Freedom Caucus comes to save Obamacare repeal, not bury it

Source: Washington Examiner | May 5, 2017 | W. James Antle III

President Trump and House Speaker Paul Ryan led the Rose Garden celebration, but the Freedom Caucus came out of Thursday’s healthcare vote big winners.

The group of conservative lawmakers had been derided as an obstacle to Republican unity, good only for killing legislation or forcing it to be passed with Democratic votes. But this time, the Freedom Caucus was instrumental in shaping a bill partially repealing Obamacare that could get to a majority in the House with only Republicans.

“I think they ultimately made the bill better,” Rep.
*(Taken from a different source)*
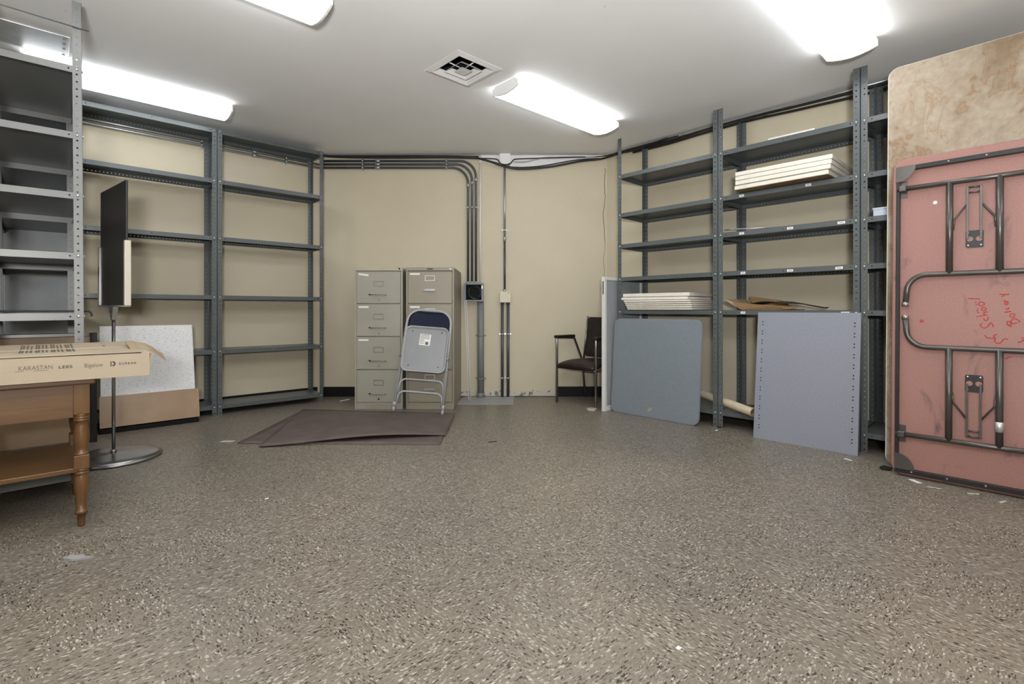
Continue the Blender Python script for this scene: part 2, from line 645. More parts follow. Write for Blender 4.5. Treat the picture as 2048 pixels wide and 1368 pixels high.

Mark Sanford, R-S.C., told the Washington Examiner about his fellow conservatives’ Obamacare efforts. “I think the trajectory of the bill has been changed in regard to real world savings in the individual marketplace, which I think will be very important not only from a political standpoint but from a policy standpoint as well.”

Trump himself blamed the Freedom Caucus for the initial failure of the Republican Obamacare replacement plan, suggesting they would need to be fought alongside the Democrats in 2018. On Thursday, the president sang their praises.

“The groups have all come together,” Trump said at the White House. “We have the Tuesday Group — we have so many groups. We have the Freedom Caucus. We have — and they’re all great people.”

Only one Freedom Caucus member voted against the latest version of the American Health Care Act, while over a dozen centrists and Republicans from swing districts voted no. Even Rep. Justin Amash, R-Mich., a leading libertarian lawmaker, voted yes.

“Tough vote today,” Amash tweeted. “I decided only after I had read and understood the entire bill. A lot of exaggeration from both parties about its effects.”

By contrast, there were reports that the centrist Tuesday Group was mulling the expulsion of the member most crucial to achieving a breakthrough on healthcare negotiations: Rep. Tom MacArthur, R-N.J.

Sanford pointed out that Trump said he was “moving on” after Obamacare repeal failed the first time around, after leadership pulled the bill from the House floor, while Freedom Caucus chairman Mark Meadows, R-N.C., kept trying to negotiate with centrists.

“[T]hen you have Meadows and MacArthur begin to kick ideas around and form their amendment that I think resuscitated this bill,” he said. “Executive branch is always important but I think that the real credit in this one belongs to a lot of rank-and-file members who rolled up their sleeves and said, ‘This issue is too big to be abandoned and it’s too important in people’s lives and we have to work on it.’ So they did.”